El fenómeno ultra nace en Italia a finales de los 60, bautizado por un periodista turinés en la crónica de un Torino-Lanerossi Vicenza. A diferencia del fútbol inglés, que mantenía una tradición vocal y melódica, las gradas italianas inventan el tifo y aumentan la resonancia con banderas y tambores. Los nombres de los grupos de animación empiezan a destilar más agresividad con la creación de la «Fossa dei Leoni» del Milan. Empiezan así los desplazamientos en masa fuera de casa de hasta 10.000 «tifosi». De ese eco nacen los «Boys» del Inter, o los «Ultrà» de la Sampdoria. Es una época de contestación estudiantil, de boom urbanístico, de terrorismo con las Brigadas Rojas, de la aparición de la heroína.

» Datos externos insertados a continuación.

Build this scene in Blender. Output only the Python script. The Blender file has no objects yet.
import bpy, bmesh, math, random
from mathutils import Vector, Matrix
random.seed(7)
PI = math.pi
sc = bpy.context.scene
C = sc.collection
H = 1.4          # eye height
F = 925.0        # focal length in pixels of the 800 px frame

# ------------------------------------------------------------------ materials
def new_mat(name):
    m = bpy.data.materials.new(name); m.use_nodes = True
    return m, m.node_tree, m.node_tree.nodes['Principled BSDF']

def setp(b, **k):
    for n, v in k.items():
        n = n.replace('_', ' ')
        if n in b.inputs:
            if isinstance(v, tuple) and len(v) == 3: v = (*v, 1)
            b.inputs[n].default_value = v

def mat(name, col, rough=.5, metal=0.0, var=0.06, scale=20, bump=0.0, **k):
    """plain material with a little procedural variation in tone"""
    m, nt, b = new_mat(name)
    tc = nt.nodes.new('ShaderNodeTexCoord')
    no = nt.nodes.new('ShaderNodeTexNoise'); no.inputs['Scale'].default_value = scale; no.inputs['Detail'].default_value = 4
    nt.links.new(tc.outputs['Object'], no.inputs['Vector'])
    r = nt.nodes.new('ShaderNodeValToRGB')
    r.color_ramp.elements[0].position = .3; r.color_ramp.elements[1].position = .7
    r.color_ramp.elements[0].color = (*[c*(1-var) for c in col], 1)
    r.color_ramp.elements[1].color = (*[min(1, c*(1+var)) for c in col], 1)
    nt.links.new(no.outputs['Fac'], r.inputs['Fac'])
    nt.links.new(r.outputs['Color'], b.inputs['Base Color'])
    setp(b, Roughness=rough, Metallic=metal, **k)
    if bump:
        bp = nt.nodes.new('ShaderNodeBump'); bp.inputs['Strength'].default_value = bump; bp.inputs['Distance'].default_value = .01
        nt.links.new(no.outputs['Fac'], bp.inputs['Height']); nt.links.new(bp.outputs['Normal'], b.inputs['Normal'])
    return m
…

El fútbol, expresión popular, asimila en la grada esa drástica mutación de una sociedad en crisis de identidad. Los jugadores son por primera vistos como gladiadores y mercenarios. Los partidos, en cualquier categoría, pasan a jugarse con una hostilidad ambiental considerable.

En los años 80 irrumpió con fuerza el fenómeno «hooligan», larvado desde el desencanto generacional resultante del paro juvenil en la crisis industrial británica de mediados de década. Su máxima expresión llegó con la tragedia de Heysel, en la final de la Copa de Europa de 1985, cuando 39 aficionados de la Juventus murieron en una avalancha provocada por radicales del Liverpool. Con otra tragedia, la de Hillsborough, en la que fallecieron 96 hinchas del Liverpool por un pésimo operativo de seguridad, empujó a un cambio de formato en 1992 con la Premier, un modelo de éxito deportivo y paz en las gradas.